Hi Catherine Ann, I assume, You are right. People play with a possibility who SHOULD have been this "Ripper" very early, and cynically, and when they were high enough to think upon a Prince or ehe Queen herself in the bachground, it doesn't seem mor crazy to mention Carroll.
Another point - wasn't it Sir Conan Doyle who mentioned him first? I assume that's a "black joke" from him... - And nobody suspected Sherlock Holmes to have done "it"?
Doyle lived also at "that" time and wrote "The Sign of Four" in 1890 - I just read it again for this reason. He tells from London in this krimi, they even cross Whitechapel - short - and what he tells with the famous blood-hound Toby seems to be exactly the story what happened with Sir Charles Warren when testing the dogs by himself.

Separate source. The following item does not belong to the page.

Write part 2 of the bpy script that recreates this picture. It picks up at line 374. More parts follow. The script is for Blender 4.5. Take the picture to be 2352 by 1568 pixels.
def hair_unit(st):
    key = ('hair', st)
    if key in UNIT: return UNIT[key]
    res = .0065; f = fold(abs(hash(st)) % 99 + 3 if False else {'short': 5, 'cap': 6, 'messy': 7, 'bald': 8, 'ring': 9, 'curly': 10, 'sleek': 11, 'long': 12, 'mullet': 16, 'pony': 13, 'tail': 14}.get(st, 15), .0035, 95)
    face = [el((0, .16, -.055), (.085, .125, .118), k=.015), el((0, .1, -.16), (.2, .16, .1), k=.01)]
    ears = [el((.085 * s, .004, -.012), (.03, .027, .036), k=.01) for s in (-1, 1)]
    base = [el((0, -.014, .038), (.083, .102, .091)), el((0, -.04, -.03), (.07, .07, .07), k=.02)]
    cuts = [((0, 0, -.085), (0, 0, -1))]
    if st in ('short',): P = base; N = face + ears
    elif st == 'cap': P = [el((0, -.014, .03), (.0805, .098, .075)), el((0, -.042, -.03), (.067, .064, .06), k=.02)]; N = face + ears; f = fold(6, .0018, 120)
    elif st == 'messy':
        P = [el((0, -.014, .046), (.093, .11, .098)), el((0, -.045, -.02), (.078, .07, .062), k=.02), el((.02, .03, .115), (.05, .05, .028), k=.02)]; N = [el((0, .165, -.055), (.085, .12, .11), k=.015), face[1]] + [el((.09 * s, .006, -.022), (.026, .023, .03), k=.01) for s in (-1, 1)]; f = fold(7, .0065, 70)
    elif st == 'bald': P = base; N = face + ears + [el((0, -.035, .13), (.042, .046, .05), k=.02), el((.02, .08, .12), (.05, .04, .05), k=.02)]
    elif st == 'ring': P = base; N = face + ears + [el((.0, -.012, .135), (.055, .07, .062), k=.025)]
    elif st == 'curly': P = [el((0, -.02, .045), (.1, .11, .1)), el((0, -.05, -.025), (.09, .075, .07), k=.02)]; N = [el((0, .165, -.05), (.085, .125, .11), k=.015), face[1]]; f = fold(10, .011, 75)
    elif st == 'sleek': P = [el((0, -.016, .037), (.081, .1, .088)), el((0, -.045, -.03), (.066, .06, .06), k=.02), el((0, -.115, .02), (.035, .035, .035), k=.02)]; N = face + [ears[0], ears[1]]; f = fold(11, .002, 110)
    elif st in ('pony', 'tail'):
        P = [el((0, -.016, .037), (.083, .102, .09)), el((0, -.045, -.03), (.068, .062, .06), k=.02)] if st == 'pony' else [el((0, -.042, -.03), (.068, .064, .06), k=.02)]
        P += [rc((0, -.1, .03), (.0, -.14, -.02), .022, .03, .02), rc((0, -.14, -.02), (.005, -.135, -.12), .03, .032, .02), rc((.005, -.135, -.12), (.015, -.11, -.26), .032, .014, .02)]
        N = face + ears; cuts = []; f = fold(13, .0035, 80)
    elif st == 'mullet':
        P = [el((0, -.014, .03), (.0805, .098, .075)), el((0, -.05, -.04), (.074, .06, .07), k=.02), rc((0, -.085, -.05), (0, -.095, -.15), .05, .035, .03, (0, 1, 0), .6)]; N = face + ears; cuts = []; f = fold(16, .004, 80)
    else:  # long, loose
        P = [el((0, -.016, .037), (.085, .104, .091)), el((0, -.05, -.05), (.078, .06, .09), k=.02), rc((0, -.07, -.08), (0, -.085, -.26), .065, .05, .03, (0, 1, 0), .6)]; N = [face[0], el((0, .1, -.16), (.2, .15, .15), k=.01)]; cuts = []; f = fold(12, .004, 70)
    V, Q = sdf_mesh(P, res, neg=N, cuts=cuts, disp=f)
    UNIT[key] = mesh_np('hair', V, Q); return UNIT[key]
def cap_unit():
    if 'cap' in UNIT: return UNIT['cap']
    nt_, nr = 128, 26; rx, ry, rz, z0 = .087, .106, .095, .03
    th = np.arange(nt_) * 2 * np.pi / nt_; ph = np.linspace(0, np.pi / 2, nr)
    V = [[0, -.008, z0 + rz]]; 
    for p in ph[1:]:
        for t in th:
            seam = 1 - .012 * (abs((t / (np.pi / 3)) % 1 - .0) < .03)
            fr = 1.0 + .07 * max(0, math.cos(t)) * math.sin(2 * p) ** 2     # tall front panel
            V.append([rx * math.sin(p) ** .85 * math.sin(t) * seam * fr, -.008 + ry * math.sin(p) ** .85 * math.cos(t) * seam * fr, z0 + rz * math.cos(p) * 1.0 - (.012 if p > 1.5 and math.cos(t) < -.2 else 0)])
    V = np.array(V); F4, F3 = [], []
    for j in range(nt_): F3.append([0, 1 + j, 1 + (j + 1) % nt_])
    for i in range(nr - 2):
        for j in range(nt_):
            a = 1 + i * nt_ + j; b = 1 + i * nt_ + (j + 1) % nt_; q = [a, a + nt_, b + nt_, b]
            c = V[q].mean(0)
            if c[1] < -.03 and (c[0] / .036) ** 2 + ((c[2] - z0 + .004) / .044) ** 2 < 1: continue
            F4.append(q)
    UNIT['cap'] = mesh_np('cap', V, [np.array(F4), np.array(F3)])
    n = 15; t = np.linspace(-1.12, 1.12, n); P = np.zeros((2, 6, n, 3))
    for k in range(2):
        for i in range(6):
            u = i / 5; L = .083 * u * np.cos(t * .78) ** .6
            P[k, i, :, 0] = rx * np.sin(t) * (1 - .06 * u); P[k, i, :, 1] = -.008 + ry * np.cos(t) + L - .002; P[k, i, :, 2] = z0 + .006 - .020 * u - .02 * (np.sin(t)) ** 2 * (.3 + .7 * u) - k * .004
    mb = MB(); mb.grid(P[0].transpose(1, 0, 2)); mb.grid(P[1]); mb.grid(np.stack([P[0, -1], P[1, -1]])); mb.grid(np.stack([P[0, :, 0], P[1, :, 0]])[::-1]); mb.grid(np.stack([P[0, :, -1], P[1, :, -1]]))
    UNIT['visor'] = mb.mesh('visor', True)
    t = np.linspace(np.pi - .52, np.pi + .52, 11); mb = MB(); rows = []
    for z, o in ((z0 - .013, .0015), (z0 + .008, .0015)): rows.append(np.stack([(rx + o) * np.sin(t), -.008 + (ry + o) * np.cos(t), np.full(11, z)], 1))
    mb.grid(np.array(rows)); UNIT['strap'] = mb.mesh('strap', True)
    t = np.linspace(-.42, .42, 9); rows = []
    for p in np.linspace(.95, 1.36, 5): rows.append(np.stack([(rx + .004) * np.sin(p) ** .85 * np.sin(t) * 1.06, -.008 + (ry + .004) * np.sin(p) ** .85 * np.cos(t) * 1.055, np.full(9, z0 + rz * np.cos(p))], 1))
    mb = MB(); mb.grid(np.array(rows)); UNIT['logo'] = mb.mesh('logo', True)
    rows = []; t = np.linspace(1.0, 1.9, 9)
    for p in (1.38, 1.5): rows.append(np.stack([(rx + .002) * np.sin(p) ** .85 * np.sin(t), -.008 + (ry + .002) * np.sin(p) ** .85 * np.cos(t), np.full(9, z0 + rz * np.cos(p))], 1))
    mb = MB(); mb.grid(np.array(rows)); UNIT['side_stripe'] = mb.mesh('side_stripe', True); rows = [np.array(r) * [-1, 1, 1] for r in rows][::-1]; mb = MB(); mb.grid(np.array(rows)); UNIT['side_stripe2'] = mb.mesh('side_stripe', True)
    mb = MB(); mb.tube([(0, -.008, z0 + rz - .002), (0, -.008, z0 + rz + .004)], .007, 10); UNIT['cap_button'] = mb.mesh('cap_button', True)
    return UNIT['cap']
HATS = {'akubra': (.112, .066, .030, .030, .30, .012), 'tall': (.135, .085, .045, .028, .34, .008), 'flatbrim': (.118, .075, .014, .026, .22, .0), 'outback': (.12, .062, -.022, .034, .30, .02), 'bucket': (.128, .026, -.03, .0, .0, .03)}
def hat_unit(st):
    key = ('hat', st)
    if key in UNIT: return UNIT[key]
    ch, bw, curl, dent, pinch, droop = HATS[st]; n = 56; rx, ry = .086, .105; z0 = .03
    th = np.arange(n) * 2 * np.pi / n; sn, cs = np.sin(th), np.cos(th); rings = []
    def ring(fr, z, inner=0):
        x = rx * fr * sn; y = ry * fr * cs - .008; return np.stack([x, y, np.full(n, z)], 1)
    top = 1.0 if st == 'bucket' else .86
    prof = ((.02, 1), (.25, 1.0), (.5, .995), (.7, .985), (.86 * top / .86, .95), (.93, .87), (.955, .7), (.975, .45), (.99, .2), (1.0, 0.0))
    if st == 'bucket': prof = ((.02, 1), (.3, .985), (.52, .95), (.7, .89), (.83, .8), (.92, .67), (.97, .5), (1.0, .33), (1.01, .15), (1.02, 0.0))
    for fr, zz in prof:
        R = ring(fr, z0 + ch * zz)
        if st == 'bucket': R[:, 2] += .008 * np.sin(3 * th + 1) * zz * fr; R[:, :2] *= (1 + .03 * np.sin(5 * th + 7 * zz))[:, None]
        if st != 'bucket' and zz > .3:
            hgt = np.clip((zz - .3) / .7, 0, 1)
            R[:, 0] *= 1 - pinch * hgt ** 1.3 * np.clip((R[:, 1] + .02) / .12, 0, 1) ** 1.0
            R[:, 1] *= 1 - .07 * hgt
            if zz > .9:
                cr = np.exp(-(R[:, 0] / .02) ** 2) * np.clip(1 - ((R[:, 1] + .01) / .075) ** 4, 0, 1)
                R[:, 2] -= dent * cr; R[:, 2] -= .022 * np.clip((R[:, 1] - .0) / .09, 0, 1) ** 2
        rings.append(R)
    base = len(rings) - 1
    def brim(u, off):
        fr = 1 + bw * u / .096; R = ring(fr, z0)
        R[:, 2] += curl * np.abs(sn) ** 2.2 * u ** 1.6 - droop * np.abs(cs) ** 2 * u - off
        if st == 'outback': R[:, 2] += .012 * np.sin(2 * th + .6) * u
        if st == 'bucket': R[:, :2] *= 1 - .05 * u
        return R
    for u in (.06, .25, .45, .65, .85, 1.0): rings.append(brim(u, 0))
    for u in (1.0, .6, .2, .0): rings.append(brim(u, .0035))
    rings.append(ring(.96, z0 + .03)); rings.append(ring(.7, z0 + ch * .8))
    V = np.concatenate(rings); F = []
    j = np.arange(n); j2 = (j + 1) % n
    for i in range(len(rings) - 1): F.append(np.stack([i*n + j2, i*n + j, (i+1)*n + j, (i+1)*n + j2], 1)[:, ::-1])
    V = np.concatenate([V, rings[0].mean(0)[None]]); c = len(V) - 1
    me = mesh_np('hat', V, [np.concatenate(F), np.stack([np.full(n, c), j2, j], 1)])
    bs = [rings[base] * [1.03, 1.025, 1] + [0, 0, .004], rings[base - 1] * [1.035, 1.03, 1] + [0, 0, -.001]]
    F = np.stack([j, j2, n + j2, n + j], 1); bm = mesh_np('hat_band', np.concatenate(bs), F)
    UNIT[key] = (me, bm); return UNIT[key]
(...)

Now, if in this point his Sherlock is Sir Warren, maybe Doyle imagines him sometimes more, while producing "Rhe Sign of Four" and he thinks about, whether he, Doyle - should try to write a krimi about the "Whitechapel murderer" by his own ideas.

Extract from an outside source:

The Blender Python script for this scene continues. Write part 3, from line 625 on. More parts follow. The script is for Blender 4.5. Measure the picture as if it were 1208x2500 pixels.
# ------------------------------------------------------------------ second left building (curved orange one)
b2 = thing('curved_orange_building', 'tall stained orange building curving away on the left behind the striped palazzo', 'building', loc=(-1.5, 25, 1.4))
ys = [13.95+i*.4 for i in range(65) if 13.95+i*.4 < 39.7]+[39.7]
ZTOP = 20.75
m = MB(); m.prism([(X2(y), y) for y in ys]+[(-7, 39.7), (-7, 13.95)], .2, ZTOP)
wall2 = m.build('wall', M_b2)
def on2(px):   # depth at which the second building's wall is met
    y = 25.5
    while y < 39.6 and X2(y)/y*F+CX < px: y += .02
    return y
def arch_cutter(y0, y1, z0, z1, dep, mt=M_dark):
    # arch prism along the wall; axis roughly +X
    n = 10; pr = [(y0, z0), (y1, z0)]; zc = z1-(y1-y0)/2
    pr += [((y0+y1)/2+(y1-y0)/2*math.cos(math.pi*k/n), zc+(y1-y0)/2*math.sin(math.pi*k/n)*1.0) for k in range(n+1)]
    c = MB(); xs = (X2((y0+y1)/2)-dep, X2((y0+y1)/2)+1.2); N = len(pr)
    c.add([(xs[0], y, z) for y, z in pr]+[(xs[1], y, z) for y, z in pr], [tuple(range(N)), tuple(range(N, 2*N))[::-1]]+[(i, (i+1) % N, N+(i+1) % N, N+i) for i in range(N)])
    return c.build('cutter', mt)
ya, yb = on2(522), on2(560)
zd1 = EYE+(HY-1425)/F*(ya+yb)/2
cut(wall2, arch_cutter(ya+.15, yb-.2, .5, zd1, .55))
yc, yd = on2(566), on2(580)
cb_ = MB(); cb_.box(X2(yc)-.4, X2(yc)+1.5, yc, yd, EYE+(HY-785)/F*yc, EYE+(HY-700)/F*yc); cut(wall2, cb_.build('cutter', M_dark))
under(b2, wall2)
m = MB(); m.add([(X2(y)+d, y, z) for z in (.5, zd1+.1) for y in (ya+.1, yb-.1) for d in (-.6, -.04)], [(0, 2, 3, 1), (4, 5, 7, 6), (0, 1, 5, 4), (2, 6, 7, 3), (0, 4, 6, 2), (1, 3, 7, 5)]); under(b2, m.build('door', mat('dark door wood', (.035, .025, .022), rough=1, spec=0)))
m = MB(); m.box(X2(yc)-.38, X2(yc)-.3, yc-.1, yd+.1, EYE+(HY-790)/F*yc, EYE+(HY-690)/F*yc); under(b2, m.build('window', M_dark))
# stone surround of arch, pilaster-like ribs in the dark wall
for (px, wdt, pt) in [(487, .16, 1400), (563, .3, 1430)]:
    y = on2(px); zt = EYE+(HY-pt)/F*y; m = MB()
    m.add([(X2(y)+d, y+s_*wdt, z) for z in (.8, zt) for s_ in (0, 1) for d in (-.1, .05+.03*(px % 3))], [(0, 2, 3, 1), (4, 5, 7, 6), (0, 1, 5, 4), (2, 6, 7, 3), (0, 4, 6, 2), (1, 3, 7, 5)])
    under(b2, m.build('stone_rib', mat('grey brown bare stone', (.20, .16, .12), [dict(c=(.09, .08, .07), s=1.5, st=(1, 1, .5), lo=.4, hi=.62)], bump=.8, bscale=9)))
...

He mentiones a woman "cut in ribbons" - far away in India, where the ex-convict tells the story about his finding the treasure. e tells a lot about this Andaman aboriginal, coming from a savage region but stays with the convict to help and defend him, and here he mentions that this little killer killed eben when he shouldn't, in hope, that his boss will be content about this "help" -
The "Whitechapel murderer" used another special way to silent his victims at once, I assume in the way the military-guerilla learnt to do so in time of dangers. Doyle doesn't mention this, only faint: where he tells about those Sikh-soldier with a knife killing Ahmet the merchant. But this is a mere giant of a man.
I assume, Doyle couldn't decide but is combining an idea of colonial people, with a British one bringing them with to perform an old revenge. His reason to take revenge was beginning in 1878 back.

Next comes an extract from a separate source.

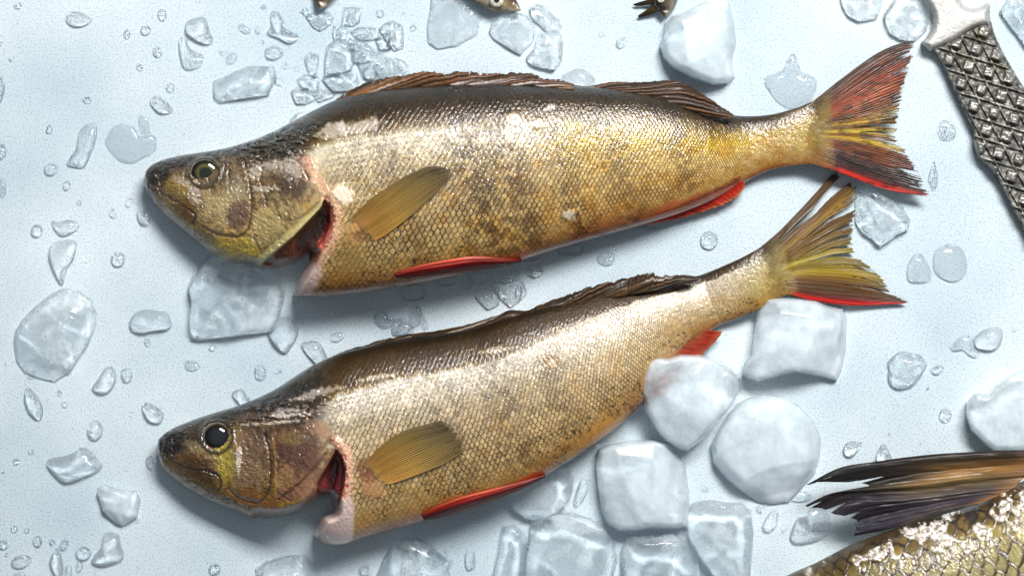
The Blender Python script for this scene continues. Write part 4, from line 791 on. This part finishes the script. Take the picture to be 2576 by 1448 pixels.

The "canonical 5" were elderly wifes: around 40 years old, in the collection Your website gives (of killed women in this period) there are several widows.
One parallel idea would be to look 10 years back and to assume a collection of men who "took the Queens shilling" and coming back order to take sme revenge
- Doyles convict tells, his reason to go to the Indian Army was a wife he perhaps raped without thinking that this were a rape - but because of the reaction of this woman and all those orderly people around he had to leave his land - none of the "canonical 5-6 women" has been touched in a similarity to rape, that seems to have been a fact for the police and may be only Sir Charles Warren knew so many facts, that he decided when the seria was over: since the time he left his position in the Met police.
He is the meant victim, may be. Some years later coming back in the Thames district - no problem.
He knew, that the revenge for something he had done in his carriere had made a special group or person so angry, to kill others instead of him - but then this had been done and only the others as McNaughton, Anderson or so were not so sure about that. They are looking out for "the typical suspects".

Sir Conan Doyle was surely very interested in this seria of murders. I assume, his joke to mention the creator of "Alice" would be absurd enough that nobody believes it. It is satirically told.

My question:
does anybody know, whether Sir Charles Warren and Sir Conan Doyle met another in that time?